It’s a sign of just how bad the market for initial public offerings has been when a report of a mere 12 U.S. offerings raising $1.6 billion in the second quarter gets people talking about a rebound. The numbers are anemic compared with the good old days of 2007, when the spring quarter saw 79 IPOs generate nearly $12 billion in proceeds. Yet the slight turn might be a harbinger of better things to come.
Indeed, the dozen IPOs in the second quarter provided the first quarter-over-quarter increase since the end of 2007, prompting many market-watchers to hope that the window for new offerings is finally opening again, even if only a crack. There are other hopeful signs, too, says Matt Toole, deals analyst at Thomson Reuters. “For so many weeks there was nothing, but there has been a pretty big uptick in the number of IPO filings,” he says, noting that in the month of July, 22 companies filed to go public.

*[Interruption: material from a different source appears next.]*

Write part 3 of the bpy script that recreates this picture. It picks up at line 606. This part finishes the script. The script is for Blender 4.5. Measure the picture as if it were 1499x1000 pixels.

“These companies aren’t necessarily going to come out in the next month or two, but it shows confidence in the market,” says Toole, adding that while August is traditionally a slow month on Wall Street, “September will be pretty big.”
The stock market’s sustained rally since March has many companies rushing to put together prospectuses while the time appears right, or at least better than it has been. Private-equity-backed companies such as Avago Technologies and Dollar General, both owned by the giant Kohlberg Kravis Roberts, are among those expected to list in the coming months.
There’s also pent-up demand for IPOs, and not just from investors eager for positive market news. “You’ve got the largest number of private companies held up in private equity and venture portfolios that you’ve ever had in history,” says Benjamin Howe, chief executive and co-founder of America’s Growth Capital, a boutique investment bank based in Boston.
“As soon as these guys can get liquidity at a reasonable valuation, they’re going to take it,” says Howe. He predicts “reasonably robust” IPO activity in the fall, citing technology, health-care, and clean-tech companies as those most likely to try to raise equity. Toole says the IPO pipeline — companies that have already filed to go public — features financial-services companies, some real estate businesses, and some consumer-products companies.
Those companies that do test the waters will be “larger, profitable, growing companies, whose CEO and board members feel like there is very low risk of failure on the IPO,” says Howe. One such company is Ancestry.com, a 20-year-old business that since 1997 has charged its subscribers to trace their family histories online. The company, which filed its S-1 this week, saw earnings of $8 million on revenues of $108 million in the first half of the year. Executives at the genealogy site, whose majority owner is the private-equity firm Spectrum Equity Investors, are aiming to raise $75 million.